Ya Ak Partinin başarılarından ve Türkiye'nin yükselmesinden hoşlanmayan bir yerlerden bir takım sözler aldı destekleneceğine dair. Bu nedenle de cesarete geldi konuşuyor.
Ya da paralelle gerçekten ciddi bağlantıları var,Erdoğan'a ve hükümete olan eleştirileri ile onlara yaranmaya çalışıyor.
Sonuçta paralelin en iyi bildiği iş; "içeri sızmak ve oralarda adamlarının olması".
Baktılar CHP mayası tutmadı.Ne aristokrat kesime cemaat ablalarını , ne de maklube sofrasına içki bardağını adapte edemediler.
E, MHP desen paralel grupla ezelden beri bir doku uyuşmazlığı var.
O halde ;"Arınç ayağı ile ya Ak Partiye sızalım, sızamazsak da karıştıralım"mantığı güttüler.
Arınç da bilinçaltındaki rekabet güdüsüyle bunun için seve seve kendini alet etti.Coşan vicdanına da dönüp "Boş ver. Sonuçta benim de bu partide bir özgül ağırlığım var" deyiverdi.
Sonuçta Ak Partiye doğru yolu hem de tüm Türkiye'nin gözü önünde göstermek, kardeşi ve çocuklarının amcası Erdoğan'ın kulağını çekmek onun vazifesiydi (!) . En ufak bir hayırlı niyet göremedim bu konuşmasının ardında.
Arınç'a sık sık kendisinin de alıntı yaptığı Bediüzzaman'ın sözleri ile cevap vermek istiyorum: "Evet, hak aldatmaz, hakikatbîn aldanmaz.
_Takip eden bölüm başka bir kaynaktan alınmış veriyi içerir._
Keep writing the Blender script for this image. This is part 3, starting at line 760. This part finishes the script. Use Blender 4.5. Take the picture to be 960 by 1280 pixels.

Hak olan mesleği hileden müstağnîdir; hakikatbînin gözüne hayalin ne haddi var ki hakikat görünsün, aldatsın."
Bu nedenle artık hileyi bırak ve dost mu yoksa hasım mı olacağına karar ver artık sayın Çınar!
Şeyi şey etmeyi iyi biliyorsun anladık ama bırak da insanlar, senin orta yaş krizi ve Erikson amcanın bahsettiği benlik bütünlüğüne karşı umutsuzluk dönemi krizlerinle uğraşmak yerine vakitlerini terör ve mülteci sorunu gibi önemli meselelere harcasınlar...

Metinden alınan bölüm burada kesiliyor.